Here is Clark's experiment on this showing the interchangeable terminology: “Measuring Audible Effects of Time Delays in Listening Rooms,” Clark, David, AES Convention: 74 (October 1983)
It is possible to create a speaker system that will give you good coherency between drivers but not reproduce a steady state waveform fed into it without phase distortion.The best I have heard it put is that, “Time-alignment is absolute where as phase-alignment is frequency dependent. In other words, phase-alignment applies to a specific frequency or band of frequencies, where as time-alignment is applied across the frequency spectrum.” Do you agree with that? Please don’t quote me something, let’s hear your critical thinking
Their data is a deeper dive of what I have been posting. To wit, they used a headphone and synthetic signals to arrive at audibility of phase distortion: "The listening test was performed in a quiet listening room using Sennheiser HD650 headphones." I have shared already that this audibility does exist with headphones and especially with synthesized signals. So this research confirms what we know, and does not dispute it.
Thanks for the post. I have to run and don't have time to post a proper response. But let me say that I now know what you are arguing, even though you continue to state it in improper technical terms.Thanks. Consider these two configurations of the same sound reproduction system.
Config A: 3-way passive minimum phase XO. Each of the drivers acoustic centers are offset in the z- axis. Relative to the tweeter’s measured acoustic center, the midrange acoustic center is 21 samples behind, at 48 kHz sample rate is 1 sample = 0.3” x 21 = 6.3” behind. The woofers acoustic center relative to the tweeters are 2 samples or 0.6”behind. Note that this system is not time aligned, meaning those z-offsets are not corrected, just measured from the linear phase XO in Config B.
Config B: 3-way digital linear phase XO. I take the bass and midrange digital XO, open them up in Acourate and rotate both signals by the number of samples relative to the tweeter sample position from the measurements referenced above. You were once reviewing my eBook, under the advanced chapter is a chapter on Time Alignment – has the process and screen shots of the acoustical peaks being time aligned. In the digital domain, I am moving the impulse peak of the woofer and midrange to line up with the tweeter impulse peak in the time domain.
A couple of important differences, one can observe the mathematical differences between a minimum phase crossover, including delay, versus linear phase crossover in this document. http://files.computeraudiophile.com/2013/1202/XOWhitePaper.pdf Nothing new here, but good foundation review and anyone using a digital FIR filter design software kit will obtain same results.

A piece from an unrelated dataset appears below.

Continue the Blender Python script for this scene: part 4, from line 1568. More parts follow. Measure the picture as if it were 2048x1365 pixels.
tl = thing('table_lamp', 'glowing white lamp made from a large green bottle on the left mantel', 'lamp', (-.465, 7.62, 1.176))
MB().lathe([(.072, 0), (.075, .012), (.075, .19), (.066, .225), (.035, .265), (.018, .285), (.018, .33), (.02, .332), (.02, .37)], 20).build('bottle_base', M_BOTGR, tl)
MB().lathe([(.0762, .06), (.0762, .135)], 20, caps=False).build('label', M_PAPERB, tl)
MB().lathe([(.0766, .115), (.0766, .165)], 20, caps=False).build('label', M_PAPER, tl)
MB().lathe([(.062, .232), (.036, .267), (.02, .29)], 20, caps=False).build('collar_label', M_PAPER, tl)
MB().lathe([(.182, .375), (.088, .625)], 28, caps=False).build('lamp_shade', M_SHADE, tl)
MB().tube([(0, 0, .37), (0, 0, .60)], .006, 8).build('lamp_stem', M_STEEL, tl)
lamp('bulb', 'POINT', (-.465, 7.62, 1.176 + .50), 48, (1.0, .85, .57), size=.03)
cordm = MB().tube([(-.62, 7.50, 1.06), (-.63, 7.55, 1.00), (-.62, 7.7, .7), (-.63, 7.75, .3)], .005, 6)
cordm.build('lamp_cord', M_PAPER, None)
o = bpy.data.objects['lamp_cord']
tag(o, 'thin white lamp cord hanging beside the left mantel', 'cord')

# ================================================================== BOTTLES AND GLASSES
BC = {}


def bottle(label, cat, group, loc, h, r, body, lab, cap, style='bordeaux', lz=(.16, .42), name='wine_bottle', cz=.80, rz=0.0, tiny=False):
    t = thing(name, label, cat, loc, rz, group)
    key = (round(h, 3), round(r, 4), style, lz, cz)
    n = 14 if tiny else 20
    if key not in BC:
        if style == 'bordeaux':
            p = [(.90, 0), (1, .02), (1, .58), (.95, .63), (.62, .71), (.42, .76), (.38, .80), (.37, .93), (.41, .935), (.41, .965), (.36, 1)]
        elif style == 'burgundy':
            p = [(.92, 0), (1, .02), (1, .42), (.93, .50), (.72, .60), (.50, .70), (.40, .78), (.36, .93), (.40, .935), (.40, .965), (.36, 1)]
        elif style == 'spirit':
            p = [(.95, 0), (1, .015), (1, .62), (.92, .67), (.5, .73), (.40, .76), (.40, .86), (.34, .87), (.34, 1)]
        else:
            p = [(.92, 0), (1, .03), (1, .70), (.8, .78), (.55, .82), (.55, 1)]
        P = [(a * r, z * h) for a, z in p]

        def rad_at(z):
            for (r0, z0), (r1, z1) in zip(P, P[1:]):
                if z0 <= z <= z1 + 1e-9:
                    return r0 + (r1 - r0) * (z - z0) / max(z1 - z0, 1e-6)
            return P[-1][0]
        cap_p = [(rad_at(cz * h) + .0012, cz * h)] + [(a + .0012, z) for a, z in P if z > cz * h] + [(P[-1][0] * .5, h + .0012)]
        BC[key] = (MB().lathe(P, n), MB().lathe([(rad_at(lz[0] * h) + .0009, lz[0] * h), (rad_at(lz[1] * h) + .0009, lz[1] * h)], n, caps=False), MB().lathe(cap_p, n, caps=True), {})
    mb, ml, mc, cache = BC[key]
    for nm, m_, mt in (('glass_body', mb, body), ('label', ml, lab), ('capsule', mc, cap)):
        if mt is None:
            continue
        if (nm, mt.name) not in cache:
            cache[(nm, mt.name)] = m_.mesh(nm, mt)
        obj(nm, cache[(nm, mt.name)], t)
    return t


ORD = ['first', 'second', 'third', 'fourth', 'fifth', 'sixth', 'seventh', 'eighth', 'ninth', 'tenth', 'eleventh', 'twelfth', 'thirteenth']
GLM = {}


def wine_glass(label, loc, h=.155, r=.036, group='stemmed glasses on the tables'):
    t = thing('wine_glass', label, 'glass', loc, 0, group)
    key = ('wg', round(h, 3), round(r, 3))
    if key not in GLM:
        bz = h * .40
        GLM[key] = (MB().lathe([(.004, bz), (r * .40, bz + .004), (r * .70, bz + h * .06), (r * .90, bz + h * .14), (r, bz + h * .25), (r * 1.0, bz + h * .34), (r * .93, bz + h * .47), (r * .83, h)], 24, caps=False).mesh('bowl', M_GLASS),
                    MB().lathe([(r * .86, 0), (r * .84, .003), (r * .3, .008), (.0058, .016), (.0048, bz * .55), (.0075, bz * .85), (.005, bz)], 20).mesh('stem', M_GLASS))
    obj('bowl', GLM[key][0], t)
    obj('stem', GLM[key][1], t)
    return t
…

Note one can use https://sourceforge.net/projects/rephase/ to adjust the amplitude and phase responses of the filter independently for one's loudspeakers to make them phase coherent, but not time aligned. See this article and Example 1: https://www.minidsp.com/applications/advanced-tools/rephase-fir-tool I encourage folks to try it out and see if you can hear a difference. On my passive XO speakers and linearizing the phase, I could not reliably hear a difference. Which agrees with most of the science you have quoted. However, that’s not what I am talking about.
It is with both time alignment and phase coherence that I notice a change in imaging. Using a linear phase crossover represents the phase coherent part, and the aligning the impulse peaks of the drivers is the time alignment or time coherence part. The best I have heard it put is that, “Time-alignment is absolute where as phase-alignment is frequency dependent. In other words, phase-alignment applies to a specific frequency or band of frequencies, where as time-alignment is applied across the frequency spectrum.” Do you agree with that? Please don’t quote me something, let’s hear your critical thinking
As Michael says, maybe we could create a repeatable experiment to validate this…
When I get a chance I will state the points and my response to them.